Simplified rules boost business registrations in Vietnam
HANOI - Simplified procedures for
establishing new businesses have seen entrepreneurs throng business registration
offices in record numbers this year.
Government officials believe this will give a welcome boost to the national
economy, but concede bottlenecks remain in its implementation.
Business registration offices in many cities and provinces report that, between
January 15 and February 15, they received applications at least four times more
than the same period before the new Business Law took effect on January 1 this
year.
The new law replaced both the company law and the private-business law issued in
1990. Between 1990 and 1999 about 38,000 businesses with a total capital of
VND21,000 billion (about US$1.5 billion) registered their operations under the
two laws - an average of 4,500 per year.
Under these laws, businesses were obliged to obtain approval from 13 different
bureaucratic desks before they knew the fate of their application.
Now they need to lodge all necessary documents at one desk and will receive
approval within two weeks.
Officials say the surge in applications particularly intensified following Prime
Minister Phan Van Khai's issuance of two decrees on February 3 - on new
procedures and the abolishment of 84 permits for business operations.
Director of the macro-economics management department of the Central Institute
for Economics Management, Nguyen Dinh Cung, told Viet Nam News Agency that the
two decrees make it clear that eligible businesses will be able to function
without much interference from the administration.

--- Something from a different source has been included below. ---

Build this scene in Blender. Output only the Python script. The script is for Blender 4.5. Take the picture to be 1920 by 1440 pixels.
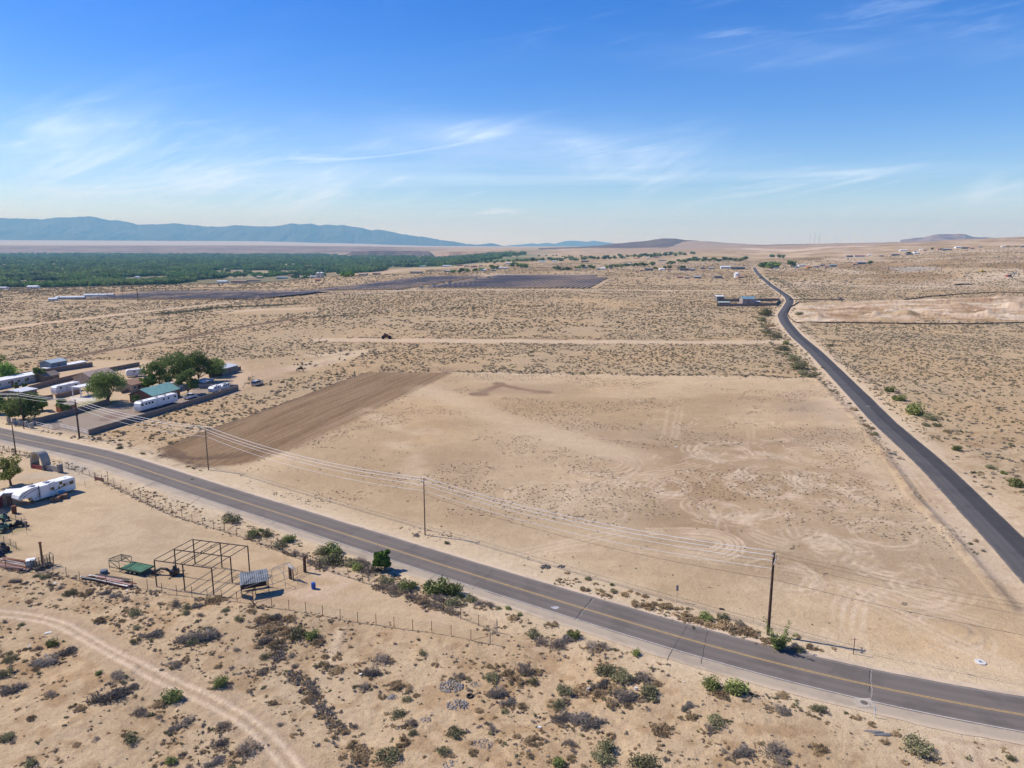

Cung said the decrees marked a new turn in national economic operations, that of
creating greater room for business people in all sectors and providing them with
equal footing in the marketplace.
In Ho Chi Minh City alone, 361 applications had been made for registering new
businesses, while 341 others registered for business expansion and
diversification, he said.
He said that these figures represented a ten-fold increase over the period
before the new law became effective.
The Hanoi Planning and Investment Department says that in the first two months
of this year, 251 applications were made for registration, a two-fold increase
over the same period last year.
Cung said the government believed that proper execution of the new business law
would be a catalyst for national development, particularly for the private
sector.
However, he conceded that simplified procedures did not always mean that
application forms would be screened quickly.
The Government has invested in a new programme for re-training local officials
to make them more efficient in handling business registration applications, he
said.
The programme, implemented by the Ministry of Planning and Investment, will
equip local business registration offices with computers that are linked
together into a national network.
Cung said another obstacle which needed to be dealt with in the near future was
that the new law identified just four kinds of businesses but people were
actually doing businesses that could not be categorised under any of these.
The four kinds of businesses under the new law are limited liability companies;
joint stock companies; partnership and sole proprietary concerns.
One common type of business that these categories do not cover is the
family-owned business, as these are not considered private companies.
Over the last decade, private companies and family-owned businesses generated
more than 500,000 new jobs. But about 1.5 million families running their own
businesses had generated an estimated three million jobs in the same period, and
accounted for nine per cent of the national GDP (gross domestic product).
Vietnam News Agency - March 8, 2000.